Couple that with the fact that managing an enterprise as it grows is a bit like building that plane in mid-air and you have a recipe for disaster. An in-depth understanding customer acquisition cost modelling is of little use while you are struggling to re-attach the wings.
This post and the others that follow are written in the spirit of something I wish I had read back when I started. To kick things off I have introduced the three areas that you must always get right. Each of them could merit a book, let alone a post, in their own right but for now let‘s cover the basics…
People
Whether you are providing a service or a product, people are your organisation. Every successful enterprise needs talented, driven people with skills that cover the full range of activities — from product engineering to finance and marketing.
Now most of us will have some but not all of these people in our circles. That’s ok but only as long as you are prepared to go out and fill that gap. For social entrepreneurs one of the most common gaps is technology. In an age where digital is absolutely essential for scalable operation this can severely hamper an otherwise successful enterprise. When we began Stickyboard we had a fantastic digital agency to build our first products. The problem was this allowed us to put hiring a dedicated developer on the back burner, a decision that was to cost us valuable time and money down the line.
Plan
This is not about business plans! After five years and umpteen versions I, like many other entrepreneurs, have developed a pathological hatred for these dreaded documents. No, this is about Planning, specifically defining:
- what your end goals are
- what stages you need to reach them and how you know when you are ready to progress from one to another
- what your alternative plans are if you fail
Write these down on a piece of paper, draw them, whatever you feel like, just make sure you think them through. Before you move on try to evidence your thinking. For example if you have decided to use Visitor Traffic or Monthly Recurring Revenue as a criteria for success then look at similar enterprises and see what they were doing at this stage. Don’t just shoehorn references either. This is your enterprise, you are basing yours and your team’s success on these plans so make sure you are confident in the numbers before building a future on them.

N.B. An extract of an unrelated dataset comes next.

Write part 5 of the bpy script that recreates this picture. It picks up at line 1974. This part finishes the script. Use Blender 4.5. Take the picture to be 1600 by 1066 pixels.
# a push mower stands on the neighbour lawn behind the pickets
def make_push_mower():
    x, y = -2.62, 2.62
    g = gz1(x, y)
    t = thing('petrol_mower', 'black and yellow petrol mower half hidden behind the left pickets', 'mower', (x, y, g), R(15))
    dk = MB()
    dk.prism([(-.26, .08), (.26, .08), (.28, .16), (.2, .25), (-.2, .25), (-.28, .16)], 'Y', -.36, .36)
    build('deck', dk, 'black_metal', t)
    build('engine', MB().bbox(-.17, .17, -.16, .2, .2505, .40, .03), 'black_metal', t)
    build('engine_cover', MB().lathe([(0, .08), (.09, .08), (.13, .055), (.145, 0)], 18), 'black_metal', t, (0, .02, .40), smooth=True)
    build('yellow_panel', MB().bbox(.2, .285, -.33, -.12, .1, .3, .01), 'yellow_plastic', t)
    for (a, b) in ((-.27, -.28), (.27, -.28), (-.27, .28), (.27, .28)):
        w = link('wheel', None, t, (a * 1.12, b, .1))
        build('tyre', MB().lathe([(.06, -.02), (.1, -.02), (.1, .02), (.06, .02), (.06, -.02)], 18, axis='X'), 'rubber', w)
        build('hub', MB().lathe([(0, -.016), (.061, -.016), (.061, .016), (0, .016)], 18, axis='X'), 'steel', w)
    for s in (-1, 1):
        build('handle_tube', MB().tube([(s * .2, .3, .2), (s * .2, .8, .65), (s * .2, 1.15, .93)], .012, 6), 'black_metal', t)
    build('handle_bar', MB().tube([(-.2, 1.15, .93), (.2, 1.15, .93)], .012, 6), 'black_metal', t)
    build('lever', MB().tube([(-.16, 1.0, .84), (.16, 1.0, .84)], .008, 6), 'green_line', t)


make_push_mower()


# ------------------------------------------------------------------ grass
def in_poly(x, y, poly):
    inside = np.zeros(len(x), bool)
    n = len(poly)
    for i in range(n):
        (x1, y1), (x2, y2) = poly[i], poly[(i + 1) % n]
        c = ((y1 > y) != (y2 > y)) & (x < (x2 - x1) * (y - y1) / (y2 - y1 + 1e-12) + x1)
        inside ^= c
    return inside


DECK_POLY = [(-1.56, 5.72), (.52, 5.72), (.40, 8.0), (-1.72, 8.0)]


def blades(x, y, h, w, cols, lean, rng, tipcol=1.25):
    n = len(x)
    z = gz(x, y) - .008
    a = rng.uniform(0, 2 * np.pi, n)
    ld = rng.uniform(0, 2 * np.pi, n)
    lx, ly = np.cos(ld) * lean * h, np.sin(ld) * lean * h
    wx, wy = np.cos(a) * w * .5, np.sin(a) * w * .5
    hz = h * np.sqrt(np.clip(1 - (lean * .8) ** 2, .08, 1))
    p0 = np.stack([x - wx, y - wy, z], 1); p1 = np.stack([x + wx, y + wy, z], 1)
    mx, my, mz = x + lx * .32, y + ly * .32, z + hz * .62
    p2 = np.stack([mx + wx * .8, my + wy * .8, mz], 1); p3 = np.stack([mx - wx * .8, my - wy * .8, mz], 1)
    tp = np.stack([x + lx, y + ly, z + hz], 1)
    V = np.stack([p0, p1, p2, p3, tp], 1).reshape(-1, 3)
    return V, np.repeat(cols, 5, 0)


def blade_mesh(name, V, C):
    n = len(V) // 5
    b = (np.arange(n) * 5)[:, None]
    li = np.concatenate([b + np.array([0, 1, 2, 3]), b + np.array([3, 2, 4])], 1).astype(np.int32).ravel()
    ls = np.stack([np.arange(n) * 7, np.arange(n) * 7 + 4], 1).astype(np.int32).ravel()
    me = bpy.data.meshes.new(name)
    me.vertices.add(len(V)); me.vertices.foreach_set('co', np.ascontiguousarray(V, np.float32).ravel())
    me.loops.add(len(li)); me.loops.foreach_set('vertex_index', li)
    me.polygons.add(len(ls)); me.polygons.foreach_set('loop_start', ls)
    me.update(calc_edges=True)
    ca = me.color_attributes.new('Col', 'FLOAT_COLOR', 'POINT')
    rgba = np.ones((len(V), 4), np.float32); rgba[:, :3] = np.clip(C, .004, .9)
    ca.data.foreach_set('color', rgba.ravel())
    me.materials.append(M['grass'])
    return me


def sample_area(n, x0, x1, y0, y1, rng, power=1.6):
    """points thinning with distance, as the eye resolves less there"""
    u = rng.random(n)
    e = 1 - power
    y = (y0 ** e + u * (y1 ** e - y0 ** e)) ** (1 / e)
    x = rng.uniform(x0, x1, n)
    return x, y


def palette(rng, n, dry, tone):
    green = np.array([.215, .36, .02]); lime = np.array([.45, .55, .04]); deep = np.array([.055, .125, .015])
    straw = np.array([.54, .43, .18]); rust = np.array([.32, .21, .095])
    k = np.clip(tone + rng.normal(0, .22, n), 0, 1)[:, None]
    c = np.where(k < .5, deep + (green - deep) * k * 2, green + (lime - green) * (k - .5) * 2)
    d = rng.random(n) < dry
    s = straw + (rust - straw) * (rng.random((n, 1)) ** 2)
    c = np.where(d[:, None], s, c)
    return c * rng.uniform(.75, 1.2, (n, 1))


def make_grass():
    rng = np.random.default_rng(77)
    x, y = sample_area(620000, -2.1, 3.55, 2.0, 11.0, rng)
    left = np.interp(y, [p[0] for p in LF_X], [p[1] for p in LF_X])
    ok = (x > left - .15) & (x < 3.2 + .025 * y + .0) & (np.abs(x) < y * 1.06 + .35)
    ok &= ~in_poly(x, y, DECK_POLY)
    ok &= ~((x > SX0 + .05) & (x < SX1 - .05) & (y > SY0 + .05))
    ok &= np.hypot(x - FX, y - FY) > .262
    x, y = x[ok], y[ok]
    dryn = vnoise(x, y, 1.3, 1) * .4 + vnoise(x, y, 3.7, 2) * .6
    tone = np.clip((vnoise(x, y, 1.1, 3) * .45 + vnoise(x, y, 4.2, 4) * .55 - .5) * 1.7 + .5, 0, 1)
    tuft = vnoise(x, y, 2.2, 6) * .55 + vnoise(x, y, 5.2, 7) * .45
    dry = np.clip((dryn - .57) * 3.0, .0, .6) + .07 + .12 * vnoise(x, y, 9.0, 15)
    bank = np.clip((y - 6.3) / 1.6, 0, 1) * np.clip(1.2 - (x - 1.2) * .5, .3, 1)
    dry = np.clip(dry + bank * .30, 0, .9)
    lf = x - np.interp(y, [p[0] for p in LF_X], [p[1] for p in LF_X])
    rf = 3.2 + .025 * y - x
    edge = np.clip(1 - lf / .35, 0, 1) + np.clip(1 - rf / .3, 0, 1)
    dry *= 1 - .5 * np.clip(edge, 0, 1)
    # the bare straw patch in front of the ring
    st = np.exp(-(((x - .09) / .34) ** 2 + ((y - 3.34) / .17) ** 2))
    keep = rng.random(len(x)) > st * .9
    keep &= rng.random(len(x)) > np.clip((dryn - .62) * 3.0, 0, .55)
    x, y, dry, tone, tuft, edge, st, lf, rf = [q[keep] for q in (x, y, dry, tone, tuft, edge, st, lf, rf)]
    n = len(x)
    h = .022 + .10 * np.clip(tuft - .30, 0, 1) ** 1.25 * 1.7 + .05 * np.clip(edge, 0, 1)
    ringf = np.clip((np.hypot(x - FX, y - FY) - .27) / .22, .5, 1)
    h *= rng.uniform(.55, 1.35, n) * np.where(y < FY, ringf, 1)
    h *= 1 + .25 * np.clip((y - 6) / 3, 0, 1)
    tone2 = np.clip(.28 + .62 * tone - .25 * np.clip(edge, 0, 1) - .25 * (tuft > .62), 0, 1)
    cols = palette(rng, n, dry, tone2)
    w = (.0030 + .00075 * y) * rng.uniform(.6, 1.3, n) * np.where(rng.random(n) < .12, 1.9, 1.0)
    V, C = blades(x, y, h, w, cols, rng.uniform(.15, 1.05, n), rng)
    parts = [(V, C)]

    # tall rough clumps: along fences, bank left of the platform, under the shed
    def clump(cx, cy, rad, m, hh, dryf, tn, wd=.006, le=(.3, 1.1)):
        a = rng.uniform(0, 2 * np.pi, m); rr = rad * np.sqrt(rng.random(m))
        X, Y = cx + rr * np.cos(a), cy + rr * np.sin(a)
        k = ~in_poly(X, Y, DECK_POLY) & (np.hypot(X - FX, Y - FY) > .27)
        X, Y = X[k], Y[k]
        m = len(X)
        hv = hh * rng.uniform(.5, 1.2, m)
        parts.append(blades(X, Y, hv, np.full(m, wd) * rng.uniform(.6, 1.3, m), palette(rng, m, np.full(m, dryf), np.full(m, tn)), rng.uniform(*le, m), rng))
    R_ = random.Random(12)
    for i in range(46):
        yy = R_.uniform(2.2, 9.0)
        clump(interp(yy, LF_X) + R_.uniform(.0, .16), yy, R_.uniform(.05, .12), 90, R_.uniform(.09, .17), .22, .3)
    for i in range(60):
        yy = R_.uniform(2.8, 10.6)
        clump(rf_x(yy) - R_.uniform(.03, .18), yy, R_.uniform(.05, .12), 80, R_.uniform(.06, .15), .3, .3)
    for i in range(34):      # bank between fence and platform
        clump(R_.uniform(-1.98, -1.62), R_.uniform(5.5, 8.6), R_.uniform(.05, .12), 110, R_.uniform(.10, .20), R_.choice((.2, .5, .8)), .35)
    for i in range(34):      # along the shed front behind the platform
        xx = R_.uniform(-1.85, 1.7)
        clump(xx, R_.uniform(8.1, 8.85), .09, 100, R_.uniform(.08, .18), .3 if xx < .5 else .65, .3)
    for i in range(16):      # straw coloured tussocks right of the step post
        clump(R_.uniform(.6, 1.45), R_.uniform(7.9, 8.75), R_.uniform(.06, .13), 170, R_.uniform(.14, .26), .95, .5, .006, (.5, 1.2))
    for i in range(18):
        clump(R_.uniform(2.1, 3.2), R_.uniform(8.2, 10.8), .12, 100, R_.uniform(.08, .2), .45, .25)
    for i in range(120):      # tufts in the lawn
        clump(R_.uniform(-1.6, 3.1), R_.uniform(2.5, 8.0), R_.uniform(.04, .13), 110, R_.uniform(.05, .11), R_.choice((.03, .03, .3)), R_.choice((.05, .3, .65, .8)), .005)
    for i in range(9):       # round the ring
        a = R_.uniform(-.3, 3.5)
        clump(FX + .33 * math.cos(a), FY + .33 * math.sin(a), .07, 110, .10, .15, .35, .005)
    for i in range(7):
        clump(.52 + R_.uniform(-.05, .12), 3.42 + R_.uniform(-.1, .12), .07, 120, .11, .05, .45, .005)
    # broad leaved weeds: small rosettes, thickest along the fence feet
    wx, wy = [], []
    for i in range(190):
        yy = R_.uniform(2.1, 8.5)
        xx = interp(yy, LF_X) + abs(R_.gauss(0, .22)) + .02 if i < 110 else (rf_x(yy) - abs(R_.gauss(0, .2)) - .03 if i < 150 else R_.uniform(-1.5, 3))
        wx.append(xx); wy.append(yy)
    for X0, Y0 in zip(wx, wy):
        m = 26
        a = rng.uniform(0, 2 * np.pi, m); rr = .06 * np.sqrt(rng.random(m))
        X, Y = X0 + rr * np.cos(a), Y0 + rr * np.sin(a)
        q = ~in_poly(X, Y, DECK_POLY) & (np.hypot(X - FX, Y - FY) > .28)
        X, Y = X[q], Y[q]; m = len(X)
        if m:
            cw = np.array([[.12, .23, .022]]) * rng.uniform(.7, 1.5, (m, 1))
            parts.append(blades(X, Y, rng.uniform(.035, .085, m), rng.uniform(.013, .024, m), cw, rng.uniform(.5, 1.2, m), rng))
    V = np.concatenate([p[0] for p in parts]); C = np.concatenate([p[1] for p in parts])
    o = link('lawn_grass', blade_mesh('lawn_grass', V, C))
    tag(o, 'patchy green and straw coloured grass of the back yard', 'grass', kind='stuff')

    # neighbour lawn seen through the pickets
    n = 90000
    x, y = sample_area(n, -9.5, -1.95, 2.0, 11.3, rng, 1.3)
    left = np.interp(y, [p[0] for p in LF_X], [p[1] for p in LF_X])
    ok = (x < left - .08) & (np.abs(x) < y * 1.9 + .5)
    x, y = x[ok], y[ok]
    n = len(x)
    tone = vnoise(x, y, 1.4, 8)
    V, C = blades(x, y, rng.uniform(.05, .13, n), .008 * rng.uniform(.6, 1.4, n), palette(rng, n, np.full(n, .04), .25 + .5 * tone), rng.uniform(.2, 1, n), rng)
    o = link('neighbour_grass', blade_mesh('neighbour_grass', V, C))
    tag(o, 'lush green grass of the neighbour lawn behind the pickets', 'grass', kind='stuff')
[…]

Lastly make sure you think through your success and failure scenarios. We have a strange myopia where despite knowing that most enterprises fail to meet their original goals, we spend most of our energy thinking through the minority of cases where everything goes right.
Resources
The usual adage of things taking twice as long and costing twice as much is true. However this is more about challenging yourself as to what your enterprise needs to succeed and how are you realistically going to get that money. If you have done your planning correctly you should have a pretty good ball-park figure (and it will only ever be that precise). This will be based on your own experience and projections supported by independent references for your enterprise type and stage.
You should also know who might be able to provide those funds and have a realistic plan for pitching, negotiating and closing such deals (this incidentally applies to all types on finance — bank, VC, crowdfund, grant etc). One of the biggest lessons we learnt with Stickyboard was that the finance market was as, if not more, important than our customer market. Finance rounds take a long time, particularly once you have gone beyond seed stage, so this is not something you can address as you go.
Landing
When I look back on our experience (and stripping out the role fortune always plays) I can trace everything that went right and everything that went wrong to how well we managed these areas. No matter how pressured things become, focus on the above and you’ll make it through.